▶ **GIVEN INSTRUCTION**: Copy out all the lines exactly. Omit pictures.

▶ **DATA EXTRACT**:
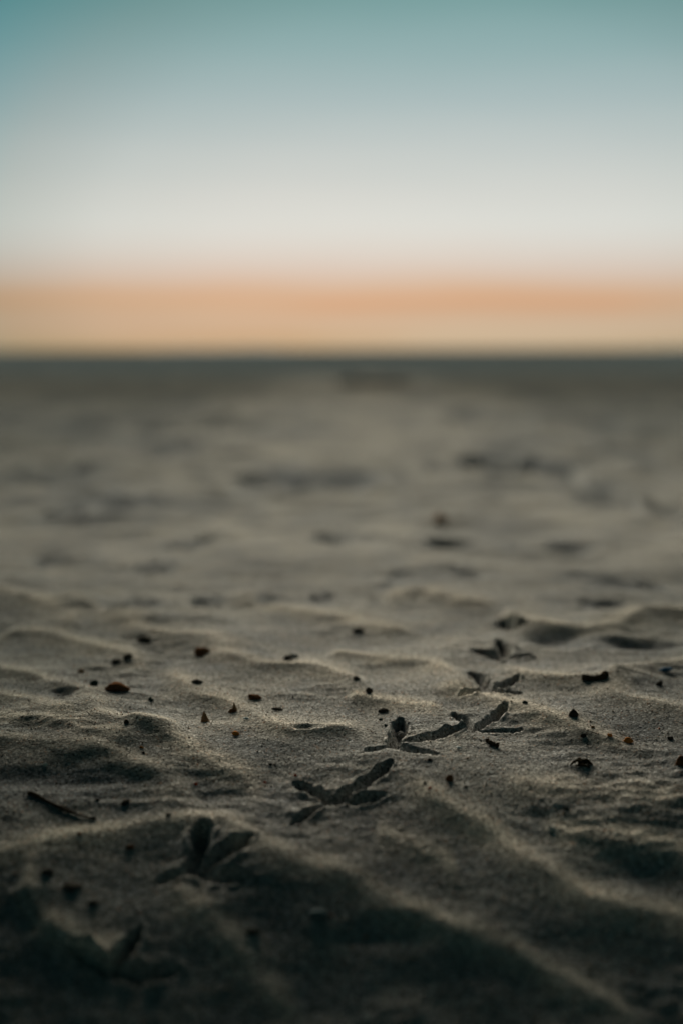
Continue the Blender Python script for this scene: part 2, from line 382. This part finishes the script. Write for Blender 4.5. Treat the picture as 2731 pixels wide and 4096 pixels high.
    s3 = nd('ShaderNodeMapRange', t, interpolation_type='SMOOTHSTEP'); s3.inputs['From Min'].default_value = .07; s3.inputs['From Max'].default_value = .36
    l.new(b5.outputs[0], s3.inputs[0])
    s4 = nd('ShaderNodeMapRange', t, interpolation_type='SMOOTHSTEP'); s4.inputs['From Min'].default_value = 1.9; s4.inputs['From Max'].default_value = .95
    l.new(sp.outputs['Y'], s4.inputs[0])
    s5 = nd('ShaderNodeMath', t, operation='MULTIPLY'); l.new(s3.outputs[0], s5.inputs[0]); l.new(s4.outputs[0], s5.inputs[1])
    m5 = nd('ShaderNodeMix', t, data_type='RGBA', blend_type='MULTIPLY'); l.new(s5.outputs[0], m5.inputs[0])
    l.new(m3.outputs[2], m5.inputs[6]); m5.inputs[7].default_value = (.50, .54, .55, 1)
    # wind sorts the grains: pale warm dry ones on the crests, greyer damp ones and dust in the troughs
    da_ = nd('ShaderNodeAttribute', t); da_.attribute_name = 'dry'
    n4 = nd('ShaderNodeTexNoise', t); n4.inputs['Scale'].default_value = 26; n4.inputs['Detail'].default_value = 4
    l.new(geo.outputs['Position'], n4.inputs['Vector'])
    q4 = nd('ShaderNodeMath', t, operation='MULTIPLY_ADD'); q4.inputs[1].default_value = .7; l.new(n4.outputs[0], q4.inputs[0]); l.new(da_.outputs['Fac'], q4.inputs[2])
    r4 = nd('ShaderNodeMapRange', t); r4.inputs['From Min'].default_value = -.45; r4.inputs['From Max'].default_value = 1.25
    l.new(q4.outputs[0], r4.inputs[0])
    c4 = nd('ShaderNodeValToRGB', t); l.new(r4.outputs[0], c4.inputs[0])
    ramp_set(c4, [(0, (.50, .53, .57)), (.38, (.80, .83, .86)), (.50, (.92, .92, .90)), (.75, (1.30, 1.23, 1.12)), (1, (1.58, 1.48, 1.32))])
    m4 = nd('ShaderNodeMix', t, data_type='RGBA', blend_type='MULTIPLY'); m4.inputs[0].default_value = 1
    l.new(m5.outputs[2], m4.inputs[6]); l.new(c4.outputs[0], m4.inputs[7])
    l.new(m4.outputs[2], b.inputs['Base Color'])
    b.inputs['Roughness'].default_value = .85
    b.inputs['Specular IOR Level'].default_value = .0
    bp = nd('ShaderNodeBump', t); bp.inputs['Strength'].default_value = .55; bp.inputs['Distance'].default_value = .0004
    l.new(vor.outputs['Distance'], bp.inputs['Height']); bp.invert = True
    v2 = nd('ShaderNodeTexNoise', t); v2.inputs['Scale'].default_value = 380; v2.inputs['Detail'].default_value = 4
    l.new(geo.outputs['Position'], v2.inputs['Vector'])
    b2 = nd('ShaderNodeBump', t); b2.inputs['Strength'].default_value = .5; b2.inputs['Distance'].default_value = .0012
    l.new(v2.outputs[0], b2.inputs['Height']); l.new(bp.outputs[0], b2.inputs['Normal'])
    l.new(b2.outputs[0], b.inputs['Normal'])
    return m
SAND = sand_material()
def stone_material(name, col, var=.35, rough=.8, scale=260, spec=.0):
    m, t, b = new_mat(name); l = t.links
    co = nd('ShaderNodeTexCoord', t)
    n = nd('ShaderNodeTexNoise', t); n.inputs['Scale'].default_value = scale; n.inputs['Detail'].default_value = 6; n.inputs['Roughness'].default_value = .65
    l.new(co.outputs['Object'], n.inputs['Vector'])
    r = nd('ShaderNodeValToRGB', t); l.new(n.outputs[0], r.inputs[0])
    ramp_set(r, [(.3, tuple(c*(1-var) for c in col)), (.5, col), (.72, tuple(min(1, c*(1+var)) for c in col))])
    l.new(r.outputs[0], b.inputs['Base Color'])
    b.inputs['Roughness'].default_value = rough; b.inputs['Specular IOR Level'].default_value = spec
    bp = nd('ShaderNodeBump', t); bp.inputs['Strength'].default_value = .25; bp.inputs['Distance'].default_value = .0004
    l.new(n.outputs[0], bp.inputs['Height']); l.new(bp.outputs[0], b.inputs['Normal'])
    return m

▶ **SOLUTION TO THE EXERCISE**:
Continue the Blender Python script for this scene: part 2, from line 382. This part finishes the script. Write for Blender 4.5. Treat the picture as 2731 pixels wide and 4096 pixels high.
    s3 = nd('ShaderNodeMapRange', t, interpolation_type='SMOOTHSTEP'); s3.inputs['From Min'].default_value = .07; s3.inputs['From Max'].default_value = .36
    l.new(b5.outputs[0], s3.inputs[0])
    s4 = nd('ShaderNodeMapRange', t, interpolation_type='SMOOTHSTEP'); s4.inputs['From Min'].default_value = 1.9; s4.inputs['From Max'].default_value = .95
    l.new(sp.outputs['Y'], s4.inputs[0])
    s5 = nd('ShaderNodeMath', t, operation='MULTIPLY'); l.new(s3.outputs[0], s5.inputs[0]); l.new(s4.outputs[0], s5.inputs[1])
    m5 = nd('ShaderNodeMix', t, data_type='RGBA', blend_type='MULTIPLY'); l.new(s5.outputs[0], m5.inputs[0])
    l.new(m3.outputs[2], m5.inputs[6]); m5.inputs[7].default_value = (.50, .54, .55, 1)
    # wind sorts the grains: pale warm dry ones on the crests, greyer damp ones and dust in the troughs
    da_ = nd('ShaderNodeAttribute', t); da_.attribute_name = 'dry'
    n4 = nd('ShaderNodeTexNoise', t); n4.inputs['Scale'].default_value = 26; n4.inputs['Detail'].default_value = 4
    l.new(geo.outputs['Position'], n4.inputs['Vector'])
    q4 = nd('ShaderNodeMath', t, operation='MULTIPLY_ADD'); q4.inputs[1].default_value = .7; l.new(n4.outputs[0], q4.inputs[0]); l.new(da_.outputs['Fac'], q4.inputs[2])
    r4 = nd('ShaderNodeMapRange', t); r4.inputs['From Min'].default_value = -.45; r4.inputs['From Max'].default_value = 1.25
    l.new(q4.outputs[0], r4.inputs[0])
    c4 = nd('ShaderNodeValToRGB', t); l.new(r4.outputs[0], c4.inputs[0])
    ramp_set(c4, [(0, (.50, .53, .57)), (.38, (.80, .83, .86)), (.50, (.92, .92, .90)), (.75, (1.30, 1.23, 1.12)), (1, (1.58, 1.48, 1.32))])
    m4 = nd('ShaderNodeMix', t, data_type='RGBA', blend_type='MULTIPLY'); m4.inputs[0].default_value = 1
    l.new(m5.outputs[2], m4.inputs[6]); l.new(c4.outputs[0], m4.inputs[7])
    l.new(m4.outputs[2], b.inputs['Base Color'])
    b.inputs['Roughness'].default_value = .85
    b.inputs['Specular IOR Level'].default_value = .0
    bp = nd('ShaderNodeBump', t); bp.inputs['Strength'].default_value = .55; bp.inputs['Distance'].default_value = .0004
    l.new(vor.outputs['Distance'], bp.inputs['Height']); bp.invert = True
    v2 = nd('ShaderNodeTexNoise', t); v2.inputs['Scale'].default_value = 380; v2.inputs['Detail'].default_value = 4
    l.new(geo.outputs['Position'], v2.inputs['Vector'])
    b2 = nd('ShaderNodeBump', t); b2.inputs['Strength'].default_value = .5; b2.inputs['Distance'].default_value = .0012
    l.new(v2.outputs[0], b2.inputs['Height']); l.new(bp.outputs[0], b2.inputs['Normal'])
    l.new(b2.outputs[0], b.inputs['Normal'])
    return m
SAND = sand_material()
def stone_material(name, col, var=.35, rough=.8, scale=260, spec=.0):
    m, t, b = new_mat(name); l = t.links
    co = nd('ShaderNodeTexCoord', t)
    n = nd('ShaderNodeTexNoise', t); n.inputs['Scale'].default_value = scale; n.inputs['Detail'].default_value = 6; n.inputs['Roughness'].default_value = .65
    l.new(co.outputs['Object'], n.inputs['Vector'])
    r = nd('ShaderNodeValToRGB', t); l.new(n.outputs[0], r.inputs[0])
    ramp_set(r, [(.3, tuple(c*(1-var) for c in col)), (.5, col), (.72, tuple(min(1, c*(1+var)) for c in col))])
    l.new(r.outputs[0], b.inputs['Base Color'])
    b.inputs['Roughness'].default_value = rough; b.inputs['Specular IOR Level'].default_value = spec
    bp = nd('ShaderNodeBump', t); bp.inputs['Strength'].default_value = .25; bp.inputs['Distance'].default_value = .0004
    l.new(n.outputs[0], bp.inputs['Height']); l.new(bp.outputs[0], b.inputs['Normal'])
    return m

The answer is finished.